Luna Cycle just added 2 new photos to the FacePlant forum... with description:
Bafangs top secret new drive is basically a bbshd built into a lighter package for production bike with a torque sensor..... basically 4x the power of the bosch drive in a more robust more affordable unit.

14102733_1636979486592780_7189717063906295595_n.jpg


14040033_1636979516592777_4160366776825565797_n.jpg


https://www.facebook.com/lunacycle
 
My Ba-Fang arrived yesterday.

Before mounting it, should I open it up and apply:
*white lithium grease to the plastic gears, and
*moly grease to the main drive gear;

* or put Mobilgrease 28 on both, as suggested in this article https://electricbike-blog.com/2015/12/23/mobilgrease-28-bbshdbbs02-because-a-good-mid-drive-is-better-seen-and-not-heard/

*or, just install it as it arrived?

My thoughts on this are split, there seems to be a strong consensus that some of the Ba-Fang units were not properly lubricated at the factory.

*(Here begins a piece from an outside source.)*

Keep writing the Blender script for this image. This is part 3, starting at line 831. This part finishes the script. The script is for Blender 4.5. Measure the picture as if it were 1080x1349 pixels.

Countering that is the many things are never quite the same after they have been taken apart and put back together.

IMG_0129.jpg

IMG_0130.jpg


[Yes, this was originally posted in another thread. I am not cross posting, I was told to take my post elsewhere. Apparently "problems/faults and fixes" is reactive, not proactive.]
 
Do pay attention, if you do, no big deal. I did a thread with some photos and there are others. Do it now when it's easiest.
 
tomjasz said:
Do pay attention, if you do, no big deal. I did a thread with some photos and there are others. Do it now when it's easiest.

But back to the question, are people using (auto store sourced) white lithium on the plastic and moly on the metal, or the red grease from the article on everything?

I am a bit concerned with the red grease, it looks like he felt a need to clean off all of the old grease before applying. Is the red grease a grease that does not mix well with others?